Defendant’s CPL 440.10 motion included the affidavit of a licensed professional gunsmith who opined that the revolver could have discharged accidentally in the manner defendant reported. The gunsmith described several ways in which the model of revolver that defendant was using could have discharged even if the hammer had not been manually cocked, and stated that the manufacturer redesigned a later model of the re*1339volver to decrease the likelihood of unintentional discharges. He further opined that the sensitivity of the primer and hammer spring on the cartridge loaded in the revolver could have affected the likelihood of an accidental discharge and should have been tested. While “the failure to call a particular witness does not necessarily amount to ineffective assistance of counsel” (People v Muller, 57 AD3d 1113, 1114 [2008], lv denied 12 NY3d 761 [2009]; see People v Hobot, 84 NY2d 1021, 1024 [1995]), this testimony would have been directly pertinent to defendant’s primary defense, and would not have been duplicative. Moreover, the affidavit of defendant’s trial counsel submitted with the CPL 440.10 motion did not reveal any “strategic or other legitimate explanation” for the failure to call a firearms expert (People v Heath, 49 AD3d 970, 974 [2008], lv denied 10 NY3d 959 [2008]; see People v Carralero, 9 AD3d 790, 792 [2004], lv denied 4 NY3d 742 [2004]).

Further, defendant’s counsel erred in failing to object to the portions of the People’s cross-examination regarding defendant’s membership in a gun owners’ association, subscription to a hunting magazine, and beliefs in gun ownership rights.3 The questioning was offered to inflame the jury (see People v Pyne, 223 AD2d 910, 911 [1996], lv denied 88 NY2d 940 [1996]).

Defendant claims numerous additional errors, but these may be explained as tactical decisions, are based on speculation regarding facts outside the record (see People v Wright, 1 AD3d 707, 708 [2003], lv denied 1 NY3d 636 [2004]), or otherwise fail to rise to the level of ineffective assistance. Nonetheless, “the claim of ineffectiveness is ultimately concerned with the fairness of the process as a whole” (People v Benevento, 91 NY2d at 714). Considering the seriousness of the errors in the totality of the circumstances, we are persuaded that defendant was “ ‘deprived of a fair trial by less than meaningful representation’ ” (People v Miller, 63 AD3d 1186, 1186 [2009], quoting People v Flores, 84 NY2d 184, 187 [1994]; see US Const 6th Amend; NY Const, art I, § 6; CPL 440.10 [1] [h]; People v Baldi, 54 NY2d at 147; People v Chapman, 54 AD3d 507, 511 [2008]; People v Miller, 11 AD3d 729, 730 [2004]).

As a new trial is required, we do not consider defendant’s remaining contentions.

Peters, J.P., Spain, Lahtinen and Stein, JJ., concur. Ordered that the judgment and order are reversed, on the law, motion granted, and matter remitted to the County Court of Delaware County for a new trial.

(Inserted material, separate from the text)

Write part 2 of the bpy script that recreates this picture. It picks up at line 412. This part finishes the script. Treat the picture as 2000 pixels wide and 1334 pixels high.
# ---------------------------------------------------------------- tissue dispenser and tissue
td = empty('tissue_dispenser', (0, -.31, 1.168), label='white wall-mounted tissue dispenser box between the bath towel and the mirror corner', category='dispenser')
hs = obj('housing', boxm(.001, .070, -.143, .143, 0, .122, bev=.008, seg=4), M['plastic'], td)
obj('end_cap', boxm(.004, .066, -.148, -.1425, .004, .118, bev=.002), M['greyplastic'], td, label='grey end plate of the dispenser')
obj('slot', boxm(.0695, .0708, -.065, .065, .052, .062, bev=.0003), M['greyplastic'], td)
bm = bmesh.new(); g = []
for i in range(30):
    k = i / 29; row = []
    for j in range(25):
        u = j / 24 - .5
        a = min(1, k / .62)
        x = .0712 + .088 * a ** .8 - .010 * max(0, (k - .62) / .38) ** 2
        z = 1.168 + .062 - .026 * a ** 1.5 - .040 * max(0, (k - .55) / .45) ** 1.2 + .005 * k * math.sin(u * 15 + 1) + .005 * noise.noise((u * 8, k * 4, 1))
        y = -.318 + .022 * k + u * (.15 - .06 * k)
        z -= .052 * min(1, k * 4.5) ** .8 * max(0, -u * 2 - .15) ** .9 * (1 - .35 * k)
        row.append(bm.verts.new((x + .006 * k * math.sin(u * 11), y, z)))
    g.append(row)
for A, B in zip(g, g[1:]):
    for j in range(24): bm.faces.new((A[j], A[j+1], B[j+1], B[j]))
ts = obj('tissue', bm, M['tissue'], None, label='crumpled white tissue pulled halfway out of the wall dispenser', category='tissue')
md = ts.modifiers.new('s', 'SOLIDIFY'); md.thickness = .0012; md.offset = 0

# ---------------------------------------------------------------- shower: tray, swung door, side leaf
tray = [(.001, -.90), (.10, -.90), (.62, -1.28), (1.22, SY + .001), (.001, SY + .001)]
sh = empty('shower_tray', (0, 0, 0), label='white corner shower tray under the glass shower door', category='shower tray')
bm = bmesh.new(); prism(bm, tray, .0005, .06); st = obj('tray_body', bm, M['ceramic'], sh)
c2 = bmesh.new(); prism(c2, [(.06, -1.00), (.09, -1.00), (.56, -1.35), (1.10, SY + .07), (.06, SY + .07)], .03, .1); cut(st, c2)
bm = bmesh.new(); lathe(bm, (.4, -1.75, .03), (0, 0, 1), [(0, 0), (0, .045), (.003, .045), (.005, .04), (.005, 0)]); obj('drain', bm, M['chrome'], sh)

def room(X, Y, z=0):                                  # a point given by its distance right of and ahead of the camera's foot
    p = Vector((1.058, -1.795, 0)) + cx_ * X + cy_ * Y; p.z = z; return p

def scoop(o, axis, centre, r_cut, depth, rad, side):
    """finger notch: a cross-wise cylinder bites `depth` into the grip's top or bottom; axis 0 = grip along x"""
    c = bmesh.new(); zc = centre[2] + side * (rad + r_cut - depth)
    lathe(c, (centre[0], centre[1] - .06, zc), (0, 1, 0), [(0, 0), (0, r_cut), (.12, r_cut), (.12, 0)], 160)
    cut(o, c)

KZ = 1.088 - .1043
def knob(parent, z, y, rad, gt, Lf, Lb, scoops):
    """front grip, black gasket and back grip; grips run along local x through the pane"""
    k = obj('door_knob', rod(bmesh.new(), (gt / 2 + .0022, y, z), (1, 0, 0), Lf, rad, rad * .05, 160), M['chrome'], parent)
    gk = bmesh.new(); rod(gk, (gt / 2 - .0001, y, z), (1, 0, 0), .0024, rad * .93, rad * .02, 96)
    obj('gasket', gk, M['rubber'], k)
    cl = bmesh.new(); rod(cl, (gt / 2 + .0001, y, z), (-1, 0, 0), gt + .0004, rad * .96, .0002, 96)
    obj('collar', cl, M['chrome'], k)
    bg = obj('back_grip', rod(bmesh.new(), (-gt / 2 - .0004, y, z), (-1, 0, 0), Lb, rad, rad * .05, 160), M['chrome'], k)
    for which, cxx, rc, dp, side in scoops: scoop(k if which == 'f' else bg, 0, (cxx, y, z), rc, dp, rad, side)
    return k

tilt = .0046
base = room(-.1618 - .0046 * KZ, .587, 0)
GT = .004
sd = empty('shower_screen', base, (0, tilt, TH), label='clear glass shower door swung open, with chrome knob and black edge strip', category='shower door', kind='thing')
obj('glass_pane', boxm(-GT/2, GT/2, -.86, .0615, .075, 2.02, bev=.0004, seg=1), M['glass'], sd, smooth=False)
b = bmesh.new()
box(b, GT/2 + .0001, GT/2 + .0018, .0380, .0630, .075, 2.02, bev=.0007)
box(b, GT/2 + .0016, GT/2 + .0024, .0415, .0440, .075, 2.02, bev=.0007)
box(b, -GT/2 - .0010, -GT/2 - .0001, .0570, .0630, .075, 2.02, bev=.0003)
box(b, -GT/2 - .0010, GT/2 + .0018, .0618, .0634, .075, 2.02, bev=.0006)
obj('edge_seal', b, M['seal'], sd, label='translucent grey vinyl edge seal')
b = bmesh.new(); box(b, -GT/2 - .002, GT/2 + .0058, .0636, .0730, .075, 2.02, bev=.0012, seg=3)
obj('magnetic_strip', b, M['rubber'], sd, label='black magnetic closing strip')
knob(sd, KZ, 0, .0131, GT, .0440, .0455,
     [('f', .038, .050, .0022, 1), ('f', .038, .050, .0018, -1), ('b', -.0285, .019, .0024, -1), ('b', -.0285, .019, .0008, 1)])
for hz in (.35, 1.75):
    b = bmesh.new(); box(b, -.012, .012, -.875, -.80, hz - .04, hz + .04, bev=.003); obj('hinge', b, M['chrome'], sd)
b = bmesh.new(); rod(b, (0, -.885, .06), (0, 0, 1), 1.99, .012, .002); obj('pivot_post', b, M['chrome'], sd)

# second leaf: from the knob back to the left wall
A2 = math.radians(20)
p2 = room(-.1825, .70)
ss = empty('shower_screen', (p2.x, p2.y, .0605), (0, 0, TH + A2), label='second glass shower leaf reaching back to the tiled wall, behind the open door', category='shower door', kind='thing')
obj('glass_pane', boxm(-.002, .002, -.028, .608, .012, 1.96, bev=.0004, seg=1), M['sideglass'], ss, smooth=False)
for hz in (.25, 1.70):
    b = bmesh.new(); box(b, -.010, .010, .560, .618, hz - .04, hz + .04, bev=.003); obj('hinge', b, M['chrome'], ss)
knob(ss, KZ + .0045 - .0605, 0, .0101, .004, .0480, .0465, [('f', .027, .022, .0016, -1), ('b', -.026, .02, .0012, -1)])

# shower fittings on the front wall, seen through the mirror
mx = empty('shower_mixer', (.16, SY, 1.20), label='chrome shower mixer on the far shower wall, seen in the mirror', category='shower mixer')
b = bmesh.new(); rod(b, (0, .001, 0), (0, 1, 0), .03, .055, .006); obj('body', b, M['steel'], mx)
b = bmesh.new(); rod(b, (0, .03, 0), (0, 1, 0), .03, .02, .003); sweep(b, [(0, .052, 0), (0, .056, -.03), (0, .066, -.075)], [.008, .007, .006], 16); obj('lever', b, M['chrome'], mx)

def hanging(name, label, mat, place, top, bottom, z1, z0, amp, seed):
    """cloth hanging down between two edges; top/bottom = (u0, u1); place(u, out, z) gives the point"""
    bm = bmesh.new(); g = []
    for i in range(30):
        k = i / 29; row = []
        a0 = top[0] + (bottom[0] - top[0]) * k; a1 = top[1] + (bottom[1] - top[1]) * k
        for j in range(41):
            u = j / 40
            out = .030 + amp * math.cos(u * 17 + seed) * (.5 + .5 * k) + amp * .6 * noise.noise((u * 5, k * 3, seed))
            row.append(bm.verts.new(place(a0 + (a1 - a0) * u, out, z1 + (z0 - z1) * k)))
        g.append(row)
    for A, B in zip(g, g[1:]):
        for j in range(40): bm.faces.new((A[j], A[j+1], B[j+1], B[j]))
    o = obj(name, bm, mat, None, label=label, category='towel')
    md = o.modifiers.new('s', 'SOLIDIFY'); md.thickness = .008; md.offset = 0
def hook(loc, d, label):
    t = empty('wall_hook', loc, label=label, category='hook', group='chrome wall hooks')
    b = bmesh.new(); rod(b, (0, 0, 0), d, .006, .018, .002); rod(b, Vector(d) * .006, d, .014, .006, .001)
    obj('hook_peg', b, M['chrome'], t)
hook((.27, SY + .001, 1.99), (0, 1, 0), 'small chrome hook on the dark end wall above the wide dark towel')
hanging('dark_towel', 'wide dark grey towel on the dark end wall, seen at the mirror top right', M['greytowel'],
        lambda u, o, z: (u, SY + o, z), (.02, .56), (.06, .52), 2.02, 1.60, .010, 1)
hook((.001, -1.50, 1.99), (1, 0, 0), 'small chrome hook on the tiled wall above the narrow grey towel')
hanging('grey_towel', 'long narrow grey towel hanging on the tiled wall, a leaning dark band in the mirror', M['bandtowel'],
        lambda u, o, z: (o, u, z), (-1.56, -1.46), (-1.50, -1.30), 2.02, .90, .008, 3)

. The victim was hosting a birthday party downstairs, and defendant was allegedly pounding meat with a mallet while preparing dinner.

. The expert conceded on cross-examination that the gun could have been fired by “fanning,” or pulling back and releasing the hammer while the trigger was depressed.

. Counsel did successfully object to one question regarding magazine articles about armed citizens who used their weapons to shoot or scare people.